When the Nov. 2 trade deadline came and went, it assured Miami Dolphins quarterback Tua Tagovailoa that the team was his for the final two months of the NFL season.
The expiration on that insurance comes in one game.
After the conclusion of the Dolphins’ season finale and 4:25 p.m. kickoff against the New England Patriots on Sunday at Hard Rock Stadium, the offseason begins for Miami. At the forefront of decisions the franchise will have to make, will it commit to sticking with Tagovailoa heading into Year 3 for the Alabama product or will the Dolphins (8-8) reinsert themselves into trade conversations for Houston Texans’ Deshaun Watson or the pursuit of another upper-echelon quarterback?
Tagovailoa is not allowing that possibility to occupy his mind as he heads into the final start of his second NFL season.

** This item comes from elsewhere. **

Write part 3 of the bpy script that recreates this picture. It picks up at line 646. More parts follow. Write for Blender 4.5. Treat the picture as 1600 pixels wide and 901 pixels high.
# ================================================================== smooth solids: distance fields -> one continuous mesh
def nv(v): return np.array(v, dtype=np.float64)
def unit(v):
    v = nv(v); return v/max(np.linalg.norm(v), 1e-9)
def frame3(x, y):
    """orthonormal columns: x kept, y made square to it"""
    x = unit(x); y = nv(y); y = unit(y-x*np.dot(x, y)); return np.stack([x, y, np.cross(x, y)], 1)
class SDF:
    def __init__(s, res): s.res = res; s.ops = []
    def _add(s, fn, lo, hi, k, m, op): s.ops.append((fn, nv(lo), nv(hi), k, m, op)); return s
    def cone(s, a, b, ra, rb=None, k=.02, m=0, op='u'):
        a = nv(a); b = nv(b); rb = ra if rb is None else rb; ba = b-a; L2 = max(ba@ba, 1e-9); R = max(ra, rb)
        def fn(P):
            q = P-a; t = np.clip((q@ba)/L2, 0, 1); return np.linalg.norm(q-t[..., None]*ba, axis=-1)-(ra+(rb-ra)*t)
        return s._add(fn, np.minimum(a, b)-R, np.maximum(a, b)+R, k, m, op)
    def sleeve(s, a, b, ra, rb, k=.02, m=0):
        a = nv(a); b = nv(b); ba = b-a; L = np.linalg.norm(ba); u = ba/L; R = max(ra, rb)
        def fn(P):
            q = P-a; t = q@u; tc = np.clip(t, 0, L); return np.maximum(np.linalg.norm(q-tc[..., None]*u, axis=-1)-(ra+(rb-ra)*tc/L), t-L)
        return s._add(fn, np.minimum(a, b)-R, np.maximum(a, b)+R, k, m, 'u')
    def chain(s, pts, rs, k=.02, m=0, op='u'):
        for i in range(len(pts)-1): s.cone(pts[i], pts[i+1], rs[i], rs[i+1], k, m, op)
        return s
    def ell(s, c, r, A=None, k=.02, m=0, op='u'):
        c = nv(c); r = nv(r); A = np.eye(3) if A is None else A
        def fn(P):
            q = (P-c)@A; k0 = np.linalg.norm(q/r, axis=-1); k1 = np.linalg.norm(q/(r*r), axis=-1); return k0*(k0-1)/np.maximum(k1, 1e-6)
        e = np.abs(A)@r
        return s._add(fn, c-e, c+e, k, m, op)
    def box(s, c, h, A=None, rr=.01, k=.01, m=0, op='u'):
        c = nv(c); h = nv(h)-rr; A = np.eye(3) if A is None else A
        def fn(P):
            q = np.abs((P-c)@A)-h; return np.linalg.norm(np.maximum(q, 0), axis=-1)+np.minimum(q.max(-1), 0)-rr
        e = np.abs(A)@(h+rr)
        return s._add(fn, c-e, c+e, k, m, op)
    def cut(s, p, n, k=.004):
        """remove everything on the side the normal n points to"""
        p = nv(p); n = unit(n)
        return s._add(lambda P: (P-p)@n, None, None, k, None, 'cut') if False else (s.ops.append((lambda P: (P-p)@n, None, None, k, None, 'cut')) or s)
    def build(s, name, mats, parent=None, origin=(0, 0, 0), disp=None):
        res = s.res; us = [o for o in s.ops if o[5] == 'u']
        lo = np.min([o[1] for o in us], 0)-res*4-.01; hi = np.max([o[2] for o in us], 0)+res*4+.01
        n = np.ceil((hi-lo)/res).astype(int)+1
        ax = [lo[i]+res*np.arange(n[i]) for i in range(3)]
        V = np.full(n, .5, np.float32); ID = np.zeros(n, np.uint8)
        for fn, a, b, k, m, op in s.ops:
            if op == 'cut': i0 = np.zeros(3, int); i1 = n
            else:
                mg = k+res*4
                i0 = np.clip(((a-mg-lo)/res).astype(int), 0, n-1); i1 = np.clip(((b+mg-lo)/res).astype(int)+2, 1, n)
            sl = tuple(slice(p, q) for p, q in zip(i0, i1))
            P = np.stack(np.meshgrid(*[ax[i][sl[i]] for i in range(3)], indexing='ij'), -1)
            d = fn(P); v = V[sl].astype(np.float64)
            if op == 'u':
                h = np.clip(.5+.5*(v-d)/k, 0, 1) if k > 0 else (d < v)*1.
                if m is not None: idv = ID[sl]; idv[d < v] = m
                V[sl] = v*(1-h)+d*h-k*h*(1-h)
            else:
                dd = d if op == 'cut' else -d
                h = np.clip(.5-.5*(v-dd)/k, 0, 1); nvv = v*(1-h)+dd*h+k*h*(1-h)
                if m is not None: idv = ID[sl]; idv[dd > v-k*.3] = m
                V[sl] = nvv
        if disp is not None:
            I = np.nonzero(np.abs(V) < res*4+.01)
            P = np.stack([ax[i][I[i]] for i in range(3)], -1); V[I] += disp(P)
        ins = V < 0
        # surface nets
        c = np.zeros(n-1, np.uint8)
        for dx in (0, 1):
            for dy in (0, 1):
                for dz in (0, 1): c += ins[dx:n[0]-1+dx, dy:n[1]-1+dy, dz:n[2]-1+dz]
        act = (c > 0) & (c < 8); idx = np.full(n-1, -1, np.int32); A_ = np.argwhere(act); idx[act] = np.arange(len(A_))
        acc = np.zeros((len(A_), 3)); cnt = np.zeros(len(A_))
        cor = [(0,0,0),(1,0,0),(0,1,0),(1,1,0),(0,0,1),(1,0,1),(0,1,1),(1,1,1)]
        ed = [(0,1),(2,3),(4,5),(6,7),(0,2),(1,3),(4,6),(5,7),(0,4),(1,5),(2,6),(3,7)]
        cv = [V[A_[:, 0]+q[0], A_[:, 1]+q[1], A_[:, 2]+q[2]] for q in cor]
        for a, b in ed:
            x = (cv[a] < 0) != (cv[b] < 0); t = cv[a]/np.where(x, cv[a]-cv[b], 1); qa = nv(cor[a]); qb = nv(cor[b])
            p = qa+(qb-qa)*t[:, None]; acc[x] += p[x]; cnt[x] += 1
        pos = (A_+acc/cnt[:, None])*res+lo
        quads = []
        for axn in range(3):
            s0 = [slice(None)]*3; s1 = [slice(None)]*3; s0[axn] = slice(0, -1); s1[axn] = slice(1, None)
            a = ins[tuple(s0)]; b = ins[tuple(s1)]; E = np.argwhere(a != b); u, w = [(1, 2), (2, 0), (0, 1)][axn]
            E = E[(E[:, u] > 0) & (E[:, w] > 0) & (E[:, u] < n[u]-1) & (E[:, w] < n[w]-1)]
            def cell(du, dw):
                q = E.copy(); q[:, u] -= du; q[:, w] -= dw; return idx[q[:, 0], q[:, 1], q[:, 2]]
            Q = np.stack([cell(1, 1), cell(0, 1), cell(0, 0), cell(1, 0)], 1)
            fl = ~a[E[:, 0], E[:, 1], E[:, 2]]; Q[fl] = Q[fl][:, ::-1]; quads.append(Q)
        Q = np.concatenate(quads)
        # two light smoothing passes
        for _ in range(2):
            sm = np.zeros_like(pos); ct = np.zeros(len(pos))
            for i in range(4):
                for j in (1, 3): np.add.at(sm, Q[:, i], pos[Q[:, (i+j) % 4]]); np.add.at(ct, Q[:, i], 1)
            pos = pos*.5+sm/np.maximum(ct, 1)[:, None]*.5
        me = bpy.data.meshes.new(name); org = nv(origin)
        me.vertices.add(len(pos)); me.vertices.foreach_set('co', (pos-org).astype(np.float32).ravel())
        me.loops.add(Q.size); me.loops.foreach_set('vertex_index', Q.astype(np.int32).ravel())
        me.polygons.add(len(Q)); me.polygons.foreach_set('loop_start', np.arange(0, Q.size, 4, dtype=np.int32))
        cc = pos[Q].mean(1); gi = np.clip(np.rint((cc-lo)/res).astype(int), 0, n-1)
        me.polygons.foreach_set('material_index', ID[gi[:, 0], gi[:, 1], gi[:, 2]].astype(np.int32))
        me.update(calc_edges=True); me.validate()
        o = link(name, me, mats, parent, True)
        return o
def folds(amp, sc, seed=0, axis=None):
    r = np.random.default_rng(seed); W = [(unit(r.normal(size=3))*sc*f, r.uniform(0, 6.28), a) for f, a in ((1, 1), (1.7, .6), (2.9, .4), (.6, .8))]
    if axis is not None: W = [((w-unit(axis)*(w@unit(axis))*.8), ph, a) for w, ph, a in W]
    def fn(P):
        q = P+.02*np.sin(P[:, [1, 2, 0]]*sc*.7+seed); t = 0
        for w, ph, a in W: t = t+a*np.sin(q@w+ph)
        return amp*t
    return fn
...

“No, I’m not worried about that,” Tagovailoa said over web conference after Wednesday’s practice. “If it comes up, it comes up. If it doesn’t, it doesn’t.”
The comments Dolphins general manager Chris Grier made the last time he spoke, the day after the trade deadline passed, were telling of his mentality.
“If there’s a player available around the league that’s viewed as being one of the top players around the league at any position, you look at it and try and go for it,” Grier said on Nov. 3.
The last half of Tagovailoa’s season could then be viewed as an audition to determine if the franchise is comfortable allowing the No. 5 pick of the 2020 draft keep the reins.
He missed the first game that followed with a finger injury on his throwing hand, further adding to his durability concerns. Tagovailoa then entered in the second half of the Nov. 11 Thursday night win over the Baltimore Ravens and started the ensuing six ahead of Sunday’s matchup with the Patriots (10-6).
Tagovailoa completed 69.3 percent of passes in those six and a half appearances for 1,504 yards (7.2 per attempt), eight touchdowns and five interceptions, plus a rushing score. It started with a stretch of four consecutive outings with a quarterback rating above 100.0, but the past three: 75.5 against the New York Jets, 91.5 at the New Orleans Saints and an ugly 53.1 in Sunday’s sloppy loss in Nashville, 34-3, to the Tennessee Titans that eliminated the Dolphins from playoff contention.
“It didn’t go the way that I wanted it to go,” said Tagovailoa, evaluating his sophomore NFL campaign. “It didn’t go the way that our team wanted it to go. It’s tough when you have an opportunity and you don’t capitalize on that opportunity.”
Tagovailoa only completed 18-of-38 passes, was sacked four times, fumbled three times, lost one of those fumbles, threw an interception and had at least a couple of other passes that could’ve been intercepted in the loss to the Titans.
“We move on,” said Dolphins coach Brian Flores of his message to Tagovailoa this week. “We move on to the next play. We take it one play at a time, one day at a time. We make the corrections, improve and go out there and put your best foot forward. That’s the case for him and every player. That would be my message to anyone that dealt with a little adversity.”
Mishandling the football multiple times in the rain and cold at Nissan Stadium on Sunday, it left Tagovailoa motivated to work on dealing with those conditions in the offseason.
“It’s trying to be able to simulate the cold-weather scenarios and trying to throw the ball when it’s wet at the same time, you know, in cold weather,” said Tagovailoa, from Hawaii, playing college football at Alabama and now professionally in Miami. “A lot of the good teams are cold-weather teams, as well. I think that’s something to take into consideration this offseason for myself. Probably go visit my brother or take a trip somewhere that’s cold and kind of get the feel of that.”
With one game left in his second season, Tagovailoa has a slightly better quarterback rating than he did as a rookie, 89.8 to 87.1. His completion percentage improved from 64.1 to 67.8 and yards per attempt have increased from 6.3 to 7.0. With 76 more pass attempts this year, he has thrown four more touchdowns — from 11 to 15 — but five more interceptions, from five to 10.
The lack of a bigger Year 2 leap also comes amid other factors like offensive coaching changes, arguably the league’s worst pass-protecting offensive line, the lack of a consistent running game and elite, consistently healthy receiving corps and his own health/availability.